Ce roman débute en amitié indestructible. Trois jeunes femmes s’élancent dans la vie à l’aube de leurs vingt ans. Ah nos vingt ans! Un âge vibrant devant les promesses d’un avenir joyeux, ces lendemains qui ressemblent à une floraison ne pouvant connaître le flétrissement de l’âge puisqu’il parait que, lorsque l’on porte ses vingt ans, l’éternité semble posée sur notre avenir. Trois jeunes tourterelles plongées au cœur de l’Histoire, celle qui se prépare à déchirer les âmes par ces haines cultivées en orgueils géopolitiques. Qu’il est beau ce pays, cette terre qui ressemble au paradis rêvé du temps où les peuples se fréquentaient en voisins respectueux des autres.
Ainsi se lève l’Algérie dans un passé joyeux, avant que ne résonne le bruit du sang, ce désagrément, lorsqu’il abreuve la poussière en désagrégeant les espoirs de l’innocence.
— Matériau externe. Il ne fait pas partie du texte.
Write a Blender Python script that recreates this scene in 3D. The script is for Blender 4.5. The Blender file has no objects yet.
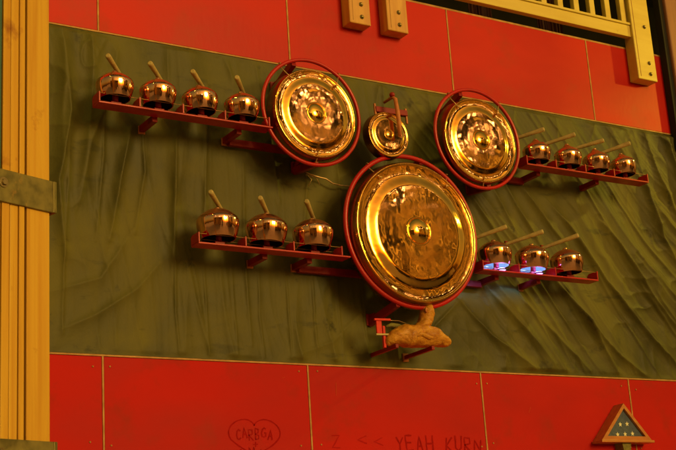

Six pieds foulant le sol en joyeuses confidences, celles que l’on confie à ses âmes de confiance croyant en la beauté de la vie, au soleil des lendemains heureux. Les premiers portent les traditions de l’Islam sans ployer exagérément sous le joug issu de ce que les hommes en feront. Les seconds vivent la judaïcité en raison de leur éducation, des traditions issues de leur géniteurs et combien même, pourquoi ne pas y adhérer ? Ensuite? Viennent les troisièmes appartenant à cette fille d’officier devinant le fardeau que son pays impose à son père. Devoir de soldat, celui qui quémande obéissance aveugle malgré les soubresauts de conscience, les combats au creux des rizières d’Indochine cauchemardant ses nuits de souvenirs accablants, ceux que l’on retient pour soi.
Éric Le Nabour nous offre par ses écrits un regard chirurgical sur les destins bouleversés en raison des haines finissant par germer là où, n’aurait dû résider que douceur de vie. L’Histoire n’est jamais vieillissante pour ceux qui l’ont vécue. Peut-on oublier le principal ? Les victimes collatérales, ceux et celles qui ne se relèveront jamais au nom de la raison d’État pour les uns, du besoin de liberté pour les autres, qu’importe, tous manipulés quel qu’en soit l’idéal, prêt à donner leur vie pour l’ambition de quelques assoiffés de pouvoir. Un livre portant à bout de bras les silences d’une nation luttant pour la conquête de son indépendance dans des conditions dramatiques, affrontant un pays ne reculant devant rien afin de sauvegarder sa colonie, allant jusqu’à embaucher des barbouzes, ceux-là qui cultivent le talent de torturer les corps, briser les liens les plus solides, délier les langues comme le faisaient les autres, ceux qui envahissaient la France vêtus de vestes noires dans un passé plus proche qu’il n’y parait à nos yeux d’enfants issus de l’après-guerre.
Les promesses de l’innocence est un roman qui ne s’épuise à aucun moment. Il porte des vérités sans accuser cependant, soutenant jusqu’au sublime ceux qui espèrent s’aimer au cœur d’une tourmente si violente, qu’en y prêtant attention, on en caresse encore l’haleine malgré les années écoulées pour raison que les générations suivantes n’ont rien oublié, rien pardonné peut-être ?
En rédigeant cette chronique, je ne puis oublier les pages qui viennent de se refermer. J’ai envie de relire et de relire ce qui n’est qu’un roman et cependant, par la qualité d’écriture, il dépasse nos attentes.
À lire sans réserve jusqu’à en émietter les pages.